SAN DIEGO, Calif. - Competition among mutual fund companies will continue to drive down margins and force more mergers and acquisitions of firms and the consolidation of funds, according to mutual fund executives.
Decreasing net flows due to slowing sales and rising redemptions are pressuring mutual fund companies to offer more compensation and services to distribution channels as well as more information and services to investors, industry executives said. This is squeezing profit margins, they said.
The industry leaders spoke at the Investment Company Institute's tax and accounting conference here last week.
While sales are slowing, investors are not taking their savings entirely into their own hands and putting them into the stock market themselves, industry executives said.
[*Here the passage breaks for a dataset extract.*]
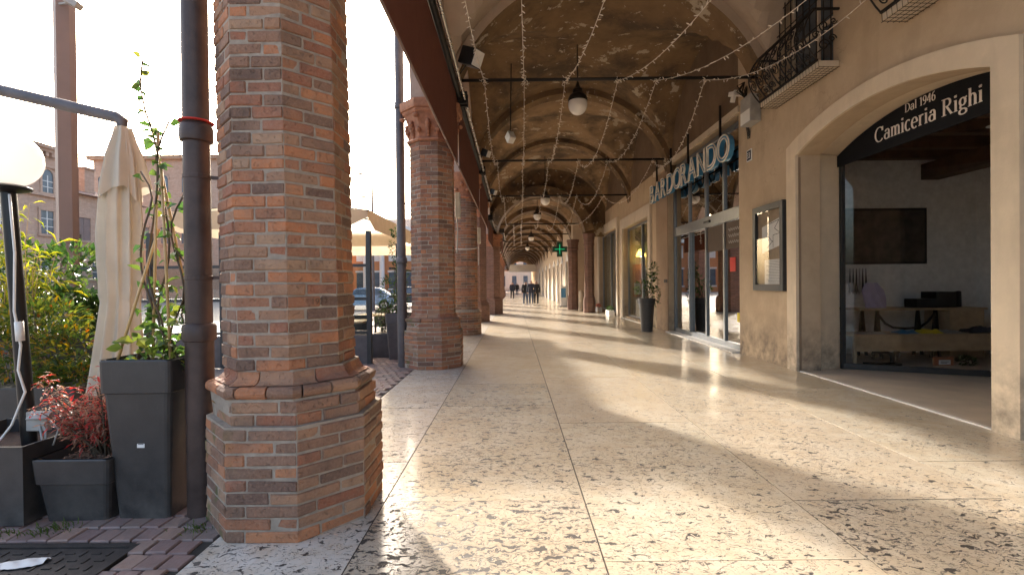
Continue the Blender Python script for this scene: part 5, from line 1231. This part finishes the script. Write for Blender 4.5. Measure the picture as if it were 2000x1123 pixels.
for k, (y0, lab) in enumerate(((22.15, 'white flower box nearest the camera under the far shop window'), (25.2, 'white flower box with red flowers by the slim brick column'))):
    t = thing('flower_box', lab, 'flower box', (4.5, y0 + .4, 0)); m = MB(); m.box(4.36, 4.60, y0, y0 + .8, 0, .24); m.build('box', M['white'], t, bevel=.012)
    shrub('flower_plant', ['green trailing plant in the nearest white flower box', 'red flowers in the white box by the slim brick column'][k], (4.48, y0 + .4, .22), [((4.48, y0 + .4, .30), (.12, .38, .10))], 200, .07, .04, M['shrub_leaf'] if k == 0 else M['red_leaf'], 60 + k, 4, cat='flowers')
t = thing('round_pot', 'tall round charcoal pot with citrus shrub between the bar door and shop window', 'plant pot', (4.11, 14.95, 0))
m = MB(); m.lathe([(.17, 0), (.20, .5), (.235, .86), (.25, .87), (.262, 1.0), (.262, 1.02), (.235, 1.02), (.23, .96)], (4.11, 14.95, 0), 28); m.build('pot_body', M['plastic'], t, smooth=SM)
m = MB(); m.lathe([(.23, .94), (.23, .965)], (4.11, 14.95, 0), 20); m.build('soil', M['soil'], t)
shrub('citrus_shrub', 'dark leafed shrub growing in the round charcoal pot', (4.11, 14.95, .96), [((4.0, 14.95, 1.35), (.26, .2, .22)), ((4.25, 14.95, 1.5), (.2, .2, .3)), ((4.32, 14.95, 1.85), (.1, .1, .25)), ((4.38, 14.9, 1.1), (.12, .12, .3))], 330, .11, .05, M['shrub_leaf'], 71, 9)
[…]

On the contrary, investors increasingly appreciate the value of financial advice and, in fact, are forcing fees and loads to go by the wayside in favor of asset-based, wrap-fee sliding scales that offer varying degrees of information from basic research to full-blown advice, executives said.
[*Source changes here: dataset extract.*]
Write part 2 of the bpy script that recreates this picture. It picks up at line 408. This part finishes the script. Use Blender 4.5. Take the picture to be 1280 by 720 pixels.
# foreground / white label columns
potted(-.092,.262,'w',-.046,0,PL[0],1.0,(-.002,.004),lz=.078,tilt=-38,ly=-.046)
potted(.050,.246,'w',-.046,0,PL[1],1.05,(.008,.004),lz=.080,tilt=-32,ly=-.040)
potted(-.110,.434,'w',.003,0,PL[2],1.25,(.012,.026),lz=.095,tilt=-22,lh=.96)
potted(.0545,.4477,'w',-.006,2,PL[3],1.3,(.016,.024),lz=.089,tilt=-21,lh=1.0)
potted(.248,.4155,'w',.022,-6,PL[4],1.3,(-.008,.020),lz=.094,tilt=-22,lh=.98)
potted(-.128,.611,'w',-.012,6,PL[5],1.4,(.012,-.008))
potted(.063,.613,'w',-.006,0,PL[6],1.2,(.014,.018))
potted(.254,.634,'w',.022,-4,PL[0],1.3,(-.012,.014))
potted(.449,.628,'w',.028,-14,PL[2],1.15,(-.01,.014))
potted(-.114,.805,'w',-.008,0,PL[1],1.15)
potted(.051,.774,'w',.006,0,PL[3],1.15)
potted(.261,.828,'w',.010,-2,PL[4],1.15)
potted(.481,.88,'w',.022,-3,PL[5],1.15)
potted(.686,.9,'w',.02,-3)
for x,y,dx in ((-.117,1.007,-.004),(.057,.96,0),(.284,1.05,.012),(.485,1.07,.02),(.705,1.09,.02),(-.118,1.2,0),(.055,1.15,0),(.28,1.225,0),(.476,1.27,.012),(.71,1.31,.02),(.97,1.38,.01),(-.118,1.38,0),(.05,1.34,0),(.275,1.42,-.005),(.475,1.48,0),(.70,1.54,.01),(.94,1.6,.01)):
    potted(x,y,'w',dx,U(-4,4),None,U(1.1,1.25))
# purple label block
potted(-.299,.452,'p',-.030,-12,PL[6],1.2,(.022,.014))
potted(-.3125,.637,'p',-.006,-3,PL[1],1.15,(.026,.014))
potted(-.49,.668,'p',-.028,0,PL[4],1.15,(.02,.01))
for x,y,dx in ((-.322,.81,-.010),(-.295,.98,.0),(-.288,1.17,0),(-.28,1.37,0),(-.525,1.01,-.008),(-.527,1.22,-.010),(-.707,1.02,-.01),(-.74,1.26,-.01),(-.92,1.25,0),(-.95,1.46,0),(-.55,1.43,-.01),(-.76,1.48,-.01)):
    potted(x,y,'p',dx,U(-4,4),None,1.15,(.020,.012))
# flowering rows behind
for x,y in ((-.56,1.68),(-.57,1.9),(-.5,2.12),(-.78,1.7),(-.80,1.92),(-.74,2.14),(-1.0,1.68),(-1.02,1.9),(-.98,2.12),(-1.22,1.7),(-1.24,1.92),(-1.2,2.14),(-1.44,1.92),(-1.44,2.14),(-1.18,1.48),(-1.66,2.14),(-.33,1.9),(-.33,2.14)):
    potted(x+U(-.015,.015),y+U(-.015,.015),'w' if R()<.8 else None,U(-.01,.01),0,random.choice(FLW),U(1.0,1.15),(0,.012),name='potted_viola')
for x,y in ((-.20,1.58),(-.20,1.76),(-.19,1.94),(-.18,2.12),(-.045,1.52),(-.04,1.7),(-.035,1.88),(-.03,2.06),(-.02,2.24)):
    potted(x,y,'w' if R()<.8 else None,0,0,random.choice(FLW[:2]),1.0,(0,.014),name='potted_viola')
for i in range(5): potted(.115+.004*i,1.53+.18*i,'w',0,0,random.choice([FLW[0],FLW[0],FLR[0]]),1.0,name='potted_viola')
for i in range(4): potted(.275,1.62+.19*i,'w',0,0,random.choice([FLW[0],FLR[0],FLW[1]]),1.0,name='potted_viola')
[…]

Nevertheless, the decline in net new cash flows is a major concern of mutual fund executives.
"Net new cash flows into equity funds are down from $240 billion as of year-end July 31, 1998 to $110 billion as of year-end 1999," said Timothy Jacoby, chairman of the ICI Accounting/Treasuries Committee and chief financial officer of Liberty Funds Group of Boston.
"With $6 trillion of total assets in the mutual fund industry and 15 percent average annual redemptions, the industry needs to pull in $900 million a year just to break even," said Robert Leo, vice chairman and director of broker/dealer distribution for MFS Funds Distributors of Boston. "The industry is going through a challenging year, the worst since 1994. There is very little positive net flow, and what we have is mostly due to growth in assets."
The new money that is going into mutual funds is going to only a few funds, said Hugh Fanning, vice president of product development and management for Fidelity Investments' advisor funds group.
Of course, this concentration of flows has raised Fidelity's market share from five percent to 15 percent, Fanning said.
Intense competition for the remaining share of the market, meanwhile, is making distribution of funds all the harder and all the more expensive, the executives said.
"We've had to form more strategic alliances, which is a nice way of saying we have had to pay more basis points to distributors," said Leo of MFS. "Banks and financial advisors all want a piece of the money management pie. Soft dollars are no longer allowed because of SEC regulations, so we have had to pay hard dollars - tens of millions of dollars a year."
Five years ago, MFS wholesalers would pay financial advisors four to five visits a year, but they now call on them six to eight times a year with all kinds of programs - time-management tips and how to improve shareholder communications - in hand, he said.
"Because our model is wholesalers dedicated to each distribution channel, we have gone from 60 to 100 wholesalers in the past three years," Leo said.
"Even on the direct side of the business, shareholders expect more service, and all of these tools cost money to develop," said Fanning of Fidelity.
Mutual fund companies are not losing money to individual stocks, day traders or index funds, the executives said.
"Active management is not going away because it's human nature to want to do better" and professionally-managed mutual funds offer investors that ability, said Jeff Lyons, senior vice president of mutual fund relations, operations and marketing for Charles Schwab & Co. of San Francisco.